Most of the scientific team is now redundant and returns home. A small team of drillers and a few scientists will wait until the end of the season, just in case the drill frees itself If not, we will have to come back next season. All scenarios are possible. The drill is free and we can carry on. The drill is still stuck and we have to start again with a new hole at the surface. In any case we will need more money. Assuming the European Community continues to have confidence in us!

 

That drill never moved again. It lay there still, nearly 3,000 feet under the ice, not far from where we were standing now. Laurent and his depleted team spent the last disconsolate weeks of the season trying hopelessly to free it. Two seasons of effort and hundreds of thousands of euros poured into a deep dark hole. And then they had to beg the money and time to bring a new rig in and start again from scratch. Luckily the European Community did continue to have confidence in the team, and the project. Everyone knew that this kind of work was hard. But still, you could tell that Laurent's pride was sorely wounded. It wouldn't happen again, not on his watch.

The new drill was now about to re-emerge. The two Italians—Sergio and Saverio—headed out into the cold outer tent and started lifting up a line of trapdoors. Beneath these, they had dug a long narrow trough in the snow perpendicular to the drill.
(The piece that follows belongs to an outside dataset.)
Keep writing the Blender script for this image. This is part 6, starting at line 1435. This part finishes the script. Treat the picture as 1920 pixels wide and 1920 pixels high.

The part next to the hole was perhaps six feet deep, but as it moved outwards the trench grew shallower until it reached the surface about thirteen feet away.

At first this puzzled me, but as the drill's head finally poked up from the hole I understood the logic. With the various barrels, the motors, drivers and all the paraphernalia, the drill was more than thirty-two feet tall. If they had had to bring it up to its full height at the surface the tent would have had to be twice as high, and the procedure would be ten times more unwieldy. Instead they simply levered it until it was lying on its side. The top part swung down behind the rig, the bottom part swept up through the trough in the snow and the two men quickly replaced the trapdoors and pulled in wooden frames for the drill to rest on horizontally.